Paseo navideño


Al contrario de lo que parece ocurrirle a mucha gente, con el paso de los años, cada vez disfruto más de estas fiestas. Me lo tomo con calma, como casi todo, y como me encanta comprar libros, el engorro que tantas veces supone cumplir con el ritual de los preceptivos regalos (a lo que cabría añadir una más que razonable angustia moral, dado el frenesí consumista al que nos entregamos) lo solvento, y casi diría que lo disfruto, a base de novelas, libretas y bolígrafos para todo quisque. Además, los días de fiesta uno puede echarse una manta en el sillón y leer hasta que le duelan los ojos; o pasear por una ciudad adormilada, como de domingo provinciano, de calles apenas transitadas y comercios cerrados, sin otro ajetreo que el de las ágiles sombras de los perseverantes corredores que habitan el paseo marítimo. 
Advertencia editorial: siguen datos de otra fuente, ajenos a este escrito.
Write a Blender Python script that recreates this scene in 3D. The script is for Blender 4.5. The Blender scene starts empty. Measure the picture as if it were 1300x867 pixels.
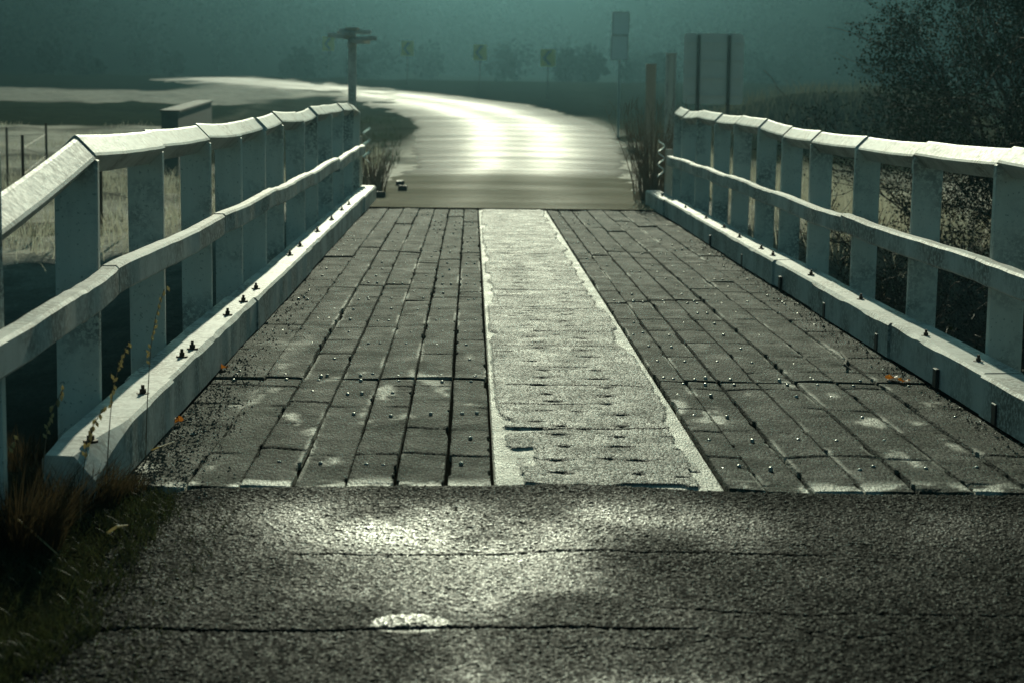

Me gusta pasear con M. y hablar de nuestras cosas, de todo lo que nos ha ocurrido este último año. El día de Navidad, nos sorprendió una temperatura primaveral muy poco edificante en estas fechas. Con el abrigo colgado del brazo y el gorro de lana y la bufanda en la mano, nos dirigimos hacia punta Herminia y el entorno de la Torre de Hércules. Atravesamos la pequeña playa de San Amaro y vimos a una mujer dándose un baño. Estaba claro que ni siquiera iba a poder estrenar los mitones que Papá Noel, con su proverbial nostalgia de mañanas nevadas, de lagos helados y ese olor a humo de leña tan de cuento de John Cheever, acababa de regalarme. M. me preguntó por los libros que he leído este año. Quería saber si El Nix, de Nathan Hill, que había terminado hacía poco y del que no había dejado de dar muestras de admiración desde la primera de sus páginas, había sido lo mejor de todo. Pero M. sabe que esa pregunta no tiene una respuesta fácil y que ella misma jamás la hubiese formulado de no tratarse de una conversación contextualizada en una columna del periódico del último viernes del año 2018. Así que le dije que no sabría decirle, pero que la novela me pareció portentosa, escuela de Franzen, sin duda; una proeza literaria, con la virtud añadida de resultar salvajemente entretenida. Pero entonces recordé que había sido Antonio Sandoval quien me la recomendó y que él mismo publicó este año una obra fascinante acerca del lugar en el que nos encontrábamos, La Torre. Y al hilo de los pasos y reflexiones que transcurren por las páginas de Sandoval, me vino a la cabeza la inclasificable Un andar solitario entre la gente, de mi admirado Antonio Muñoz Molina, y la Ordesa de Manuel Vilas y Maleza, de Daniel Ruiz, y otros muchos títulos que no cabrían en estas líneas. 

Acalorados, regresamos a casa y agradecí que el buen tiempo no nos permitiese encender la chimenea, porque no tenemos.